Wednesday, March 18, 2009

March 18, 2009

Yesterday legislation was proposed in the U.S. Senate to reinstate the so-called "uptick rule," requiring short sales to be executed only when prices are moving higher. The rule was scrapped in July 2007 as the SEC recognized its irrelevance in the age of electronic trading and decimalization. Since then the S&P 500 has lost over 50% of its value, which some lawmakers and regulators attribute to "abusive" short selling, "tantamount to fraud."

"We believe the ability to achieve private equity-like returns at an even more senior position in the capital structure provides a significant opportunity for the fund." Leave it to GS - Goldman Sachs is looking to raise as much as several billion dollars from outside investors for a new global fund that will invest in the debt of troubled companies, The Financial Times reported.

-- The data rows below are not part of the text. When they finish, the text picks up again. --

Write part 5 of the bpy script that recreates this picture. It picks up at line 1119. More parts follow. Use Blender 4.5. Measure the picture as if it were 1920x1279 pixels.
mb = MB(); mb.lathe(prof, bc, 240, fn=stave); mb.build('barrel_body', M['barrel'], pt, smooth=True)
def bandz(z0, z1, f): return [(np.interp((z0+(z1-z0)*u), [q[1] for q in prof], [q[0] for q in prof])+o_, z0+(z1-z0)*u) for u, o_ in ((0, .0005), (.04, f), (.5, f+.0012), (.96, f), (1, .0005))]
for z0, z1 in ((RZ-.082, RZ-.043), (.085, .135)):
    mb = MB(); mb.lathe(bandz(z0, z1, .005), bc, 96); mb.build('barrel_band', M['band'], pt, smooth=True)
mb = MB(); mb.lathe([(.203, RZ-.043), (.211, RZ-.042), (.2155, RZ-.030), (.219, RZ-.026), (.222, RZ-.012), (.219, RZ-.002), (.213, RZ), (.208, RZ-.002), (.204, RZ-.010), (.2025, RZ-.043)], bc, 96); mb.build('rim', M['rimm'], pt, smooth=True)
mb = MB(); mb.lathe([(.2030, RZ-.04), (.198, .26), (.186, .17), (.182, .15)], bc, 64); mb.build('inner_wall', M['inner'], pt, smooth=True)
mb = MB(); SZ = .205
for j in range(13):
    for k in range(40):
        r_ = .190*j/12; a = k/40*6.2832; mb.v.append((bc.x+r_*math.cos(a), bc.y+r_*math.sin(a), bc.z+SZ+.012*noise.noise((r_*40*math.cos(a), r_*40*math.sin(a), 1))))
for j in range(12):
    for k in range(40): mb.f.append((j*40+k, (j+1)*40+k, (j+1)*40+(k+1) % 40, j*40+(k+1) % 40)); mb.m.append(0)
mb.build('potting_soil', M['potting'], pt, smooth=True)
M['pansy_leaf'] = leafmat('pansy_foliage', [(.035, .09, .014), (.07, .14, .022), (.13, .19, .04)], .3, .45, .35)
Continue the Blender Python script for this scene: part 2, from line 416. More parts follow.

tech companies adopt quicker to econ slowdowns and they lead the way out of recoveries. What is starting to work now would be commodities, emerging markets and global tech.

What the fed did today is forcing people to go further out on the curve. They want to reinflate the economy, which will hurt the dollar.

Per Stocktrading.com - intent of the government to inflate the economy, the investment implications are many. In an inflationary environment, Treasury bonds will suffer. Currently, the 2 year Treasury pays 1.45% and the 10 year Treasury pays 3.49%. The initial steps of an orchestrated increase in inflation will be led by a Federal Reserve (Fed) interest rate reduction. When it occurs, you should expect Treasury yields to decline further. At that moment, I would exit these positions as increasing inflation will erode the value of the bonds.

The largest beneficiary of increased inflation will be hard assets and related companies. Gold offers the purest exposure, but all commodities should do well. Equities that either supply commodity producers (i.e. -fertilizer companies such as POT) or currently possess abundant commodity reserves (i.e. - oil companies such as XTO) should see their shares perform well. Real estate should begin to bottom and then eventually outperform.

Government bond prices surged. The yield on the benchmark 10-year Treasury note, which moves opposite its price, tumbled to 2.48 percent from 3.01 percent late Tuesday. The yield on the three-month T-bill, considered one of the safest investments, slipped to 0.21 percent from 0.22 percent late Tuesday.

The Fed said Wednesday it will pump about $1 trillion into the economy, including the purchase of up to $300 billion of long-term Treasury securities over the next six months, as it works to revive the housing market and halt a punishing recession.

Specifically, the Fed will purchase up to an additional $750 billion of agency mortgage-backed securities. Furthermore, the Fed will purchase up to $300 billion of longer-term Treasury securities over the next six months.

In all, the Fed announced it would buy $750 billion in mortgage-backed securities and $300 billion in longer-term Treasuries in a push to loosen credit markets and restart lending, which froze as the financial crisis erupted last autumn.